Application no. 28646/03 
by Nenad and Javorka TRKULJA 
against Croatia

The European Court of Human Rights (First Section), sitting on 23 June 2005 as a Chamber composed of

Mr C.L. Rozakis, President
 Mr L. Loucaides
 Mrs F. Tulkens
 Mr P. Lorenzen
 Ms N. Vajić
 Mrs S. Botoucharova, 
 Mr K. Hajiyev, judges
and Mr S. Nielsen, Section Registrar,

Having regard to the above application lodged on 30 June 2003,

Having regard to the decision to apply the procedure under Article 29 § 3 of the Convention and examine the admissibility and merits of the case together,

Having regard to the formal declarations accepting a friendly settlement of the case,

Having deliberated, decides as follows:



The applicants, Mr Nenad Trkulja and Ms Javorka Trkulja are Croatian nationals, who were born in 1930 and 1959 and live in Zagreb and Toronto, respectively.

A.  The circumstances of the case

The facts of the case, as submitted by the parties, may be summarised as follows.

In the period between December 1991 and March 1992 the applicants' house and estate in Vučjak Čečavački near Požega, Croatia burned down and the movables situated on the estate and in the house were stolen. Moreover, on 11 December 1991 M.T., the first applicant's wife and the second applicant's mother, was murdered. The applicants are convinced that the Croatian Army and the police were responsible for these events.

On 10 January 1996 the applicants brought a civil action in the Zagreb Municipal Court (Općinski sud u Zagrebu) against the State seeking damages.

On 6 November 1999 the Amendments to the Civil Obligations Act (“the 1999 Amendments”) entered into force. The amended legislation provided that all proceedings instituted against the State for damage caused by members of the Croatian Army and police in the performance of their official duties during the Homeland War in Croatia were to be stayed.

On 27 October 2000 the Zagreb Municipal Court decided to stay the proceedings pursuant to the above legislation.

The applicants then filed a constitutional complaint against that decision. On 28 March 2003 the Constitutional Court declared their complaint inadmissible.

On 31 July 2003 new legislation on the liability of the State for damage caused by members of the Croatian Army and police in the performance of their official duties during the Homeland War entered into force (“the 2003 Liability Act”). It provides that all proceedings stayed pursuant to the 1999 Amendments are to be resumed.

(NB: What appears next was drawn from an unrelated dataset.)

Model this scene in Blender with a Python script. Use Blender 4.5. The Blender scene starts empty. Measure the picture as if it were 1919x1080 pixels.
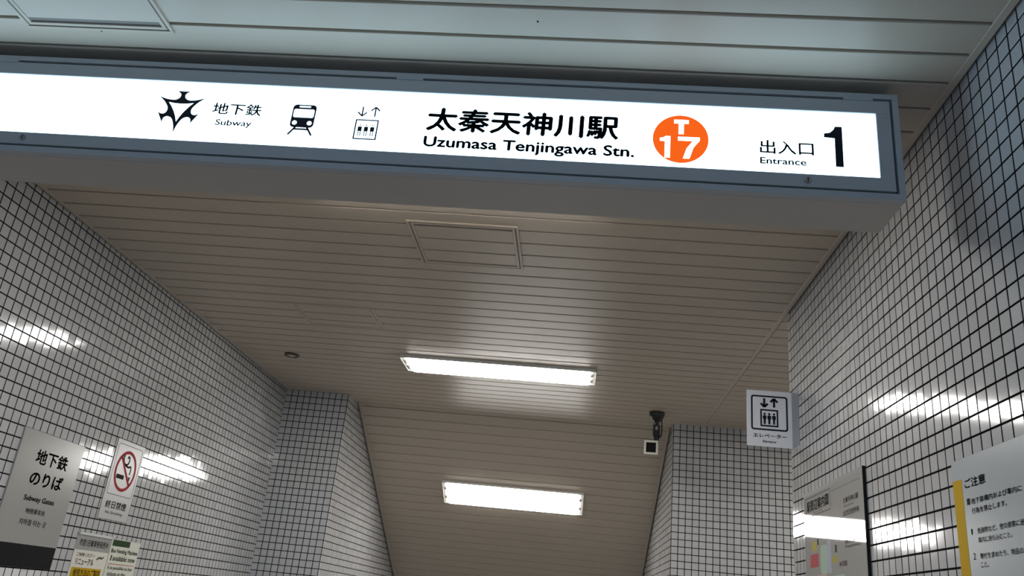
import bpy, bmesh, math, random
import numpy as np
from mathutils import Matrix, Vector

random.seed(7); RNG = np.random.RandomState(11)
SC = bpy.context.scene
COL = SC.collection
H = 1.5                                   # eye height: every z below is measured from the eye, then lifted by H

# ------------------------------------------------------------------ camera, world, exposure
YAW, PITCH, ROLL, FPX = -0.0974, 0.3727, 0.1035, 1533.14
_cy, _sy, _cp, _sp = math.cos(YAW), math.sin(YAW), math.cos(PITCH), math.sin(PITCH)
FWD = Vector((_sy*_cp, _cy*_cp, _sp)); _r = Vector((_cy, -_sy, 0)); _u = _r.cross(FWD)
RIGHT = math.cos(ROLL)*_r + math.sin(ROLL)*_u
UP = -math.sin(ROLL)*_r + math.cos(ROLL)*_u
cd = bpy.data.cameras.new('camera'); cam = bpy.data.objects.new('camera', cd); COL.objects.link(cam)
cd.sensor_width = 36; cd.lens = FPX*36/1919; cd.clip_start = 0.02
mw = Matrix.Identity(4)
for i, v in enumerate((RIGHT, UP, -FWD)):
    for k in range(3): mw[k][i] = v[k]
mw[2][3] = H
cam.matrix_world = mw
SC.camera = cam

def project(p):                           # p relative to the eye -> photo pixels (used only to rank tiles by size)
    d = p @ np.array(FWD)
    return np.stack([959.5+FPX*(p @ np.array(RIGHT))/d, 540-FPX*(p @ np.array(UP))/d], -1), d

world = bpy.data.worlds.new('World'); SC.world = world; world.use_nodes = True
bg = world.node_tree.nodes['Background']
bg.inputs[0].default_value = (0.44, 0.64, 0.95, 1); bg.inputs[1].default_value = 0.9
SC.view_settings.view_transform = 'Standard'; SC.view_settings.look = 'None'
SC.view_settings.exposure = 0.0; SC.view_settings.gamma = 1.0; SC.view_settings.use_curve_mapping = False

LAMP_STRENGTH = 26.0
SIGN_STRENGTH = 4.3
SIGN_TINT = (0.54, 0.80, 1.0)

# ------------------------------------------------------------------ materials
MATS = {}
def mat(name, color, rough=0.5, spec=0.5, metal=0.0, bump=0.0, bscale=30.0, var=0.0, vscale=8.0, coat=0.0, objvar=0.0):
    if name in MATS: return MATS[name]
    m = bpy.data.materials.new(name); m.use_nodes = True; nt = m.node_tree
    b = nt.nodes['Principled BSDF']
    b.inputs['Base Color'].default_value = (*color, 1); b.inputs['Roughness'].default_value = rough
    b.inputs['Specular IOR Level'].default_value = spec; b.inputs['Metallic'].default_value = metal
    b.inputs['Coat Weight'].default_value = coat; b.inputs['Coat Roughness'].default_value = 0.05
    geo = nt.nodes.new('ShaderNodeNewGeometry')
    if var:
        n = nt.nodes.new('ShaderNodeTexNoise'); n.inputs['Scale'].default_value = vscale; n.inputs['Detail'].default_value = 5
        nt.links.new(geo.outputs['Position'], n.inputs['Vector'])
        r = nt.nodes.new('ShaderNodeMapRange'); r.inputs['To Min'].default_value = 1-var; r.inputs['To Max'].default_value = 1+var
        nt.links.new(n.outputs['Fac'], r.inputs['Value'])
        mx = nt.nodes.new('ShaderNodeVectorMath'); mx.operation = 'SCALE'; mx.inputs[0].default_value = color
        nt.links.new(r.outputs[0], mx.inputs['Scale']); nt.links.new(mx.outputs[0], b.inputs['Base Color'])
    if objvar:
        rnd = geo.outputs['Random Per Island']
        r = nt.nodes.new('ShaderNodeMapRange'); r.inputs['To Min'].default_value = 1-objvar; r.inputs['To Max'].default_value = 1+objvar
        nt.links.new(rnd, r.inputs['Value'])
        mx = nt.nodes.new('ShaderNodeVectorMath'); mx.operation = 'SCALE'; mx.inputs[0].default_value = color
        nt.links.new(r.outputs[0], mx.inputs['Scale']); nt.links.new(mx.outputs[0], b.inputs['Base Color'])
    if bump:
        n2 = nt.nodes.new('ShaderNodeTexNoise'); n2.inputs['Scale'].default_value = bscale; n2.inputs['Detail'].default_value = 2
        nt.links.new(geo.outputs['Position'], n2.inputs['Vector'])
        bp = nt.nodes.new('ShaderNodeBump'); bp.inputs['Strength'].default_value = bump; bp.inputs['Distance'].default_value = 0.002
        nt.links.new(n2.outputs['Fac'], bp.inputs['Height']); nt.links.new(bp.outputs[0], b.inputs['Normal'])
    MATS[name] = m; return m
def emis(name, color, s):
    m = bpy.data.materials.new(name); m.use_nodes = True; nt = m.node_tree
    for n in list(nt.nodes):
        if n.type != 'OUTPUT_MATERIAL': nt.nodes.remove(n)
    e = nt.nodes.new('ShaderNodeEmission'); e.inputs[0].default_value = (*color, 1); e.inputs[1].default_value = s
    nt.links.new(e.outputs[0], [n for n in nt.nodes if n.type == 'OUTPUT_MATERIAL'][0].inputs[0])
    MATS[name] = m; return m

M_TILE = mat('glazed_tile', (0.455, 0.458, 0.462), 0.085, 0.75, bump=0.025, bscale=40, objvar=0.07)
M_TEDGE = mat('tile_arris', (0.36, 0.36, 0.35), 0.15, 0.5, var=0.05)
M_BISQUE = mat('unglazed_tile_side', (0.03, 0.029, 0.028), 0.9, 0.1, var=0.2, vscale=50)
M_GROUT = mat('grout', (0.010, 0.010, 0.010), 0.85, 0.2, var=0.3, vscale=60)
M_CEIL = mat('ceiling_paint', (0.52, 0.45, 0.365), 0.36, 0.20, var=0.03, vscale=3, bump=0.03, bscale=12)
M_GROOVE = mat('groove_shade_backing', (0.22, 0.20, 0.18), 0.7, 0.3, var=0.05)  # darker than the plank paint: shade of the grooves put into the colour
M_FLOOR = mat('floor_stone', (0.24, 0.235, 0.225), 0.4, 0.4, var=0.15, vscale=14)
M_PLAIN = mat('plain_wall', (0.5, 0.49, 0.47), 0.6, 0.3, var=0.05)
M_FRAME = mat('sign_frame_paint', (0.44, 0.455, 0.46), 0.5, 0.4, var=0.03, vscale=20)
M_UNDER = mat('sign_case_paint', (0.50, 0.46, 0.41), 0.55, 0.4, var=0.03, vscale=20)
M_NECK = mat('mount_gap_shade', (0.13, 0.14, 0.15), 0.5, 0.4, var=0.04)  # darker than the frame: shade above the sign put into the colour
M_SLOT = mat('black_gap', (0.012, 0.013, 0.015), 0.8, 0.2, var=0.1)
M_STEEL = mat('steel', (0.55, 0.56, 0.58), 0.25, 0.5, metal=1.0, var=0.05)
M_PRINT = mat('navy_black_print', (0.006, 0.009, 0.018), 0.5, 0.3, var=0.05)
M_PRINTG = mat('grey_print', (0.05, 0.055, 0.06), 0.5, 0.3, var=0.05)
M_WHITE = mat('white_board', (0.29, 0.29, 0.275), 0.22, 0.5, var=0.02, vscale=6)
M_WHITE3 = mat('dull_white_plate', (0.40, 0.40, 0.395), 0.3, 0.4, var=0.02, vscale=6)
M_WHITE2 = mat('white_plate', (0.80, 0.81, 0.83), 0.3, 0.5, var=0.02, vscale=6)
M_GLOSS = mat('glossy_board', (0.33, 0.33, 0.32), 0.03, 0.9, var=0.02, vscale=6)
M_CAUT = mat('notice_board_blue_white', (0.27, 0.305, 0.32), 0.3, 0.4, var=0.02, vscale=6)
M_INK = mat('black_print', (0.008, 0.008, 0.009), 0.6, 0.06, var=0.05)
M_INKG = mat('soft_grey_print', (0.05, 0.05, 0.05), 0.6, 0.1, var=0.05)
M_RED = mat('red_print', (0.32, 0.03, 0.04), 0.5, 0.03, var=0.05)
M_REDTXT = mat('brick_red_print', (0.40, 0.08, 0.07), 0.5, 0.3, var=0.05)
M_YEL = mat('yellow_print', (0.46, 0.29, 0.004), 0.5, 0.03, var=0.03)
M_LGREEN = mat('pale_green_print', (0.27, 0.36, 0.28), 0.5, 0.03, var=0.05)
M_LBLUE = mat('pale_blue_print', (0.28, 0.30, 0.38), 0.5, 0.03, var=0.05)
M_PINK = mat('pale_pink_print', (0.36, 0.27, 0.25), 0.5, 0.03, var=0.05)
M_DGREEN = mat('dark_green_print', (0.02, 0.045, 0.016), 0.5, 0.05, var=0.4, vscale=120)
M_PAPERW = mat('cream_paper', (0.58, 0.56, 0.49), 0.4, 0.4, var=0.03)
M_PAPERG = mat('greenish_paper', (0.53, 0.55, 0.46), 0.4, 0.4, var=0.03)
M_ACRYL = mat('clear_holder_edge', (0.62, 0.64, 0.63), 0.08, 0.8, var=0.02)
M_BLACK = mat('black_plastic', (0.012, 0.012, 0.012), 0.35, 0.5, var=0.05)
M_RAIL = mat('board_rail_grey', (0.20, 0.20, 0.195), 0.5, 0.2, var=0.03)
M_BAND = mat('matt_black_band', (0.008, 0.008, 0.009), 0.7, 0.1, var=0.1)
M_FLANGE = mat('shaded_bracket', (0.27, 0.30, 0.34), 0.45, 0.3, var=0.03)  # same bent sheet as the lift plate; its shade is put into this colour
M_LAMPW = mat('lamp_enamel', (0.78, 0.76, 0.70), 0.35, 0.5, var=0.02)
M_DET = mat('detector_ring', (0.10, 0.09, 0.07), 0.5, 0.4, var=0.05)
M_CCTV = mat('camera_bezel', (0.55, 0.53, 0.46), 0.4, 0.4, var=0.03)
M_SIGNW = emis('backlit_white', SIGN_TINT, SIGN_STRENGTH)
M_SIGNO = emis('backlit_orange', (1.0, 0.135, 0.012), 0.95)
M_LAMP = emis('fluorescent_light', (1.0, 0.97, 0.93), LAMP_STRENGTH)

# ------------------------------------------------------------------ helpers
def up(p): return (p[0], p[1], p[2]+H)
def link(o, parent=None):
    COL.objects.link(o)
    if parent is not None: o.parent = parent
    return o
def mesh_obj(name, verts, faces, m, parent=None, smooth=False):
    me = bpy.data.meshes.new(name); me.from_pydata([tuple(v) for v in verts], [], [tuple(f) for f in faces]); me.update()
    if smooth:
        for p in me.polygons: p.use_smooth = True
    me.materials.append(m)
    return link(bpy.data.objects.new(name, me), parent)
def bm_obj(name, bm, m, parent=None, smooth=False):
    bmesh.ops.recalc_face_normals(bm, faces=bm.faces)
    me = bpy.data.meshes.new(name); bm.to_mesh(me); bm.free()
    if smooth:
        for p in me.polygons: p.use_smooth = True
    me.materials.append(m)
    return link(bpy.data.objects.new(name, me), parent)
def box(bm, a, b, bevel=0.0, seg=1):
    lo = [min(a[i], b[i]) for i in range(3)]; hi = [max(a[i], b[i]) for i in range(3)]
    r = bmesh.ops.create_cube(bm, size=1.0)
    vs = r['verts']
    for v in vs:
        v.co = Vector([lo[i] + (v.co[i]+0.5)*(hi[i]-lo[i]) for i in range(3)])
    if bevel:
        es = list({e for v in vs for e in v.link_edges})
        bmesh.ops.bevel(bm, geom=es, offset=bevel, segments=seg, affect='EDGES', profile=0.5)
    return bm
def boxes(name, lst, m, parent=None, bevel=0.0, seg=1):
    bm = bmesh.new()
    for a, b in lst: box(bm, a, b, bevel, seg)
    return bm_obj(name, bm, m, parent)
def cyl(bm, p0, p1, r0, r1=None, n=20, caps=True):
    p0, p1 = Vector(p0), Vector(p1); r1 = r0 if r1 is None else r1
    d = (p1-p0).normalized(); a = d.orthogonal().normalized(); b = d.cross(a)
    A = [bm.verts.new(p0+r0*(math.cos(2*math.pi*i/n)*a+math.sin(2*math.pi*i/n)*b)) for i in range(n)]
    B = [bm.verts.new(p1+r1*(math.cos(2*math.pi*i/n)*a+math.sin(2*math.pi*i/n)*b)) for i in range(n)]
    for i in range(n): bm.faces.new((A[i], A[(i+1) % n], B[(i+1) % n], B[i]))
    if caps: bm.faces.new(A[::-1]); bm.faces.new(B)
def lathe(name, prof, m, parent, c, n=28):       # prof: (radius, z) about a vertical axis at c
    bm = bmesh.new(); rings = []
    for r, z in prof:
        rings.append([bm.verts.new((c[0]+r*math.cos(2*math.pi*i/n), c[1]+r*math.sin(2*math.pi*i/n), c[2]+z)) for i in range(n)])
    for A, B in zip(rings, rings[1:]):
        for i in range(n): bm.faces.new((A[i], A[(i+1) % n], B[(i+1) % n], B[i]))
    bm.faces.new(rings[0]); bm.faces.new(rings[-1])
    return bm_obj(name, bm, m, parent, smooth=False)
def tag(o, label, cat=None, group=None, kind=None):
    if label: o['label'] = label
    if cat: o['category'] = cat
    if group: o['group'] = group
    if kind: o['kind'] = kind
    return o
def struct(o, label=None):
    o['kind'] = 'structure'
    if label: o['label'] = label
    return o
def thing(name, loc, rot=None, label=None, cat=None, group=None):
    e = bpy.data.objects.new(name, None); e.empty_display_size = 0.1
    M = Matrix.Translation(Vector(loc))
    if rot is not None: M = M @ rot.to_4x4()
    e.matrix_world = M
    COL.objects.link(e); tag(e, label, cat, group)
    return e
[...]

The proceedings resumed pursuant to the 2003 Liability Act. They are still pending before the first-instance court.


The applicants complained under Article 6 § 1 of the Convention that the enactment of the 1999 Amendments and the prolonged stay of the proceedings had violated their right of access to a court.

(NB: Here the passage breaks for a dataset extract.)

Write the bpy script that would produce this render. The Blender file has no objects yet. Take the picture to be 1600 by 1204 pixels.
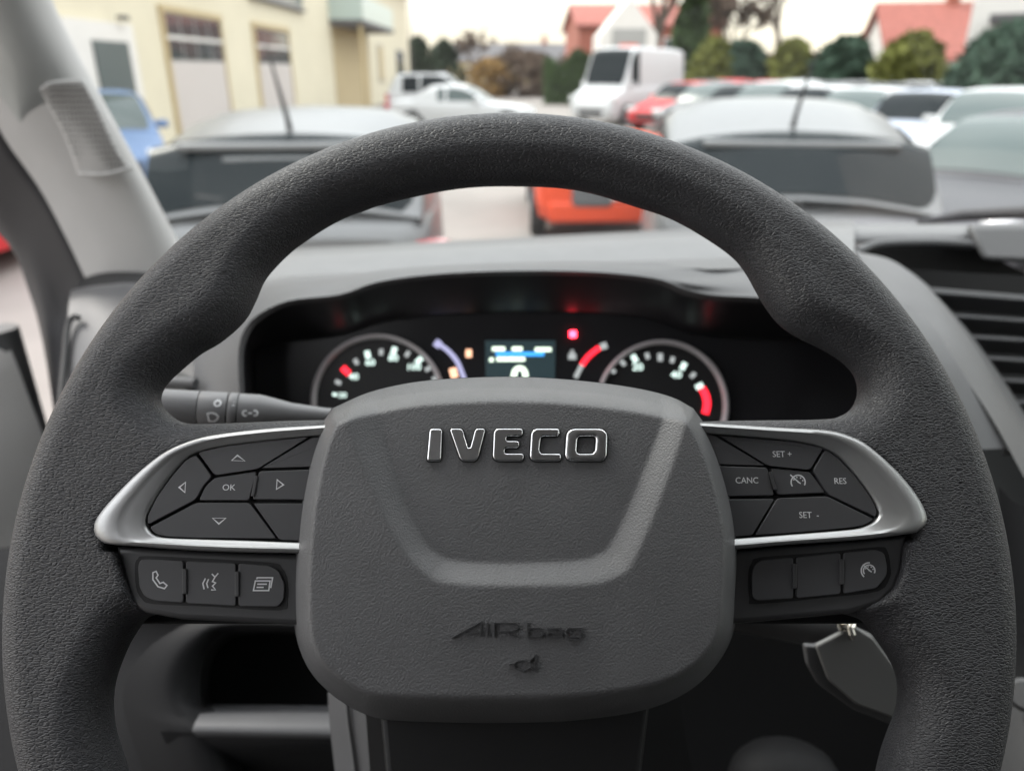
import bpy, bmesh, math, random
import numpy as np
from mathutils import Vector, Matrix

R = math.radians
S = bpy.context.scene
COL = S.collection
random.seed(7)
rng = np.random.default_rng(7)

# ------------------------------------------------------------------ camera
F = 1180.0                       # focal length in pixels of the 1600 px wide photograph
CAM = Vector((0, 0, 1.85))
PITCH = R(22.6)
cp, sp = math.cos(PITCH), math.sin(PITCH)
AX_R, AX_U, AX_F = Vector((1, 0, 0)), Vector((0, sp, cp)), Vector((0, cp, -sp))
cam_d = bpy.data.cameras.new('camera')
cam = bpy.data.objects.new('camera', cam_d)
COL.objects.link(cam)
S.camera = cam
cam.location = CAM
cam.rotation_euler = (math.pi / 2 - PITCH, 0, 0)
cam_d.sensor_width = 36
cam_d.lens = F / 1600 * 36
cam_d.clip_start = 0.02
cam_d.clip_end = 2000
cam_d.dof.use_dof = True
cam_d.dof.focus_distance = 0.287
cam_d.dof.aperture_fstop = 7.6

# ------------------------------------------------------------------ world, sun, exposure
SUN_EL, SUN_AZ = R(46), R(-56)             # azimuth measured from +Y towards +X
w = bpy.data.worlds.new('World')
S.world = w
w.use_nodes = True
nt = w.node_tree
nt.nodes.clear()
out = nt.nodes.new('ShaderNodeOutputWorld')
bg = nt.nodes.new('ShaderNodeBackground')
bg.inputs['Strength'].default_value = 0.15
sky = nt.nodes.new('ShaderNodeTexSky')
sky.sky_type = 'NISHITA'
sky.sun_disc = False
sky.sun_elevation = SUN_EL
sky.sun_rotation = SUN_AZ
sky.air_density = 1.6
sky.dust_density = 1.2
tc = nt.nodes.new('ShaderNodeTexCoord')
mp = nt.nodes.new('ShaderNodeMapping')
mp.inputs['Scale'].default_value = (1.6, 1.6, 9.0)
nz = nt.nodes.new('ShaderNodeTexNoise')
nz.inputs['Scale'].default_value = 1.7
nz.inputs['Detail'].default_value = 6
rp = nt.nodes.new('ShaderNodeValToRGB')
rp.color_ramp.elements[0].position = 0.36
rp.color_ramp.elements[0].color = (8.0, 8.1, 8.4, 1)
rp.color_ramp.elements[1].position = 0.6
rp.color_ramp.elements[1].color = (13, 12.9, 12.6, 1)
mx = nt.nodes.new('ShaderNodeMixRGB')
mx.inputs['Fac'].default_value = 0.88
nt.links.new(tc.outputs['Generated'], mp.inputs['Vector'])
nt.links.new(mp.outputs['Vector'], nz.inputs['Vector'])
nt.links.new(nz.outputs['Fac'], rp.inputs['Fac'])
nt.links.new(sky.outputs['Color'], mx.inputs['Color1'])
sx = nt.nodes.new('ShaderNodeSeparateXYZ')
nt.links.new(tc.outputs['Generated'], sx.inputs[0])
gr_ = nt.nodes.new('ShaderNodeValToRGB')           # standard overcast sky: (1 + 2 sin elevation) / 3
gr_.color_ramp.elements[0].position = 0.0
gr_.color_ramp.elements[0].color = (0.37, 0.325, 0.26, 1)
gr_.color_ramp.elements[1].position = 1.0
gr_.color_ramp.elements[1].color = (1.0, 1.0, 1.02, 1)
e_ = gr_.color_ramp.elements.new(0.18)
e_.color = (0.47, 0.465, 0.455, 1)
nt.links.new(sx.outputs['Z'], gr_.inputs['Fac'])
ml_ = nt.nodes.new('ShaderNodeMixRGB')
ml_.blend_type = 'MULTIPLY'
ml_.inputs['Fac'].default_value = 1
nt.links.new(rp.outputs['Color'], ml_.inputs['Color1'])
nt.links.new(gr_.outputs['Color'], ml_.inputs['Color2'])
nt.links.new(ml_.outputs['Color'], mx.inputs['Color2'])
nt.links.new(mx.outputs['Color'], bg.inputs['Color'])
nt.links.new(bg.outputs['Background'], out.inputs['Surface'])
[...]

By their letter of 5 May 2005 the applicants informed the Court that they accepted a proposal for a friendly settlement and waived any further claims against Croatia in respect of the facts of the present application.

On 17 May 2005 the Government informed the Court that the parties had reached a settlement whereby the Government would pay the applicants 8,500 euros in full and final settlement of the case, costs and expenses included.

The Court takes note of the friendly settlement reached between the parties. It is satisfied that the settlement is based on respect for human rights as defined in the Convention and its Protocols (Article 37 § 1 in fine of the Convention). Accordingly, Article 29 § 3 of the Convention should no longer apply to the case and it should be struck out of the list.

For these reasons, the Court unanimously

Decides to strike the application out of its list of cases.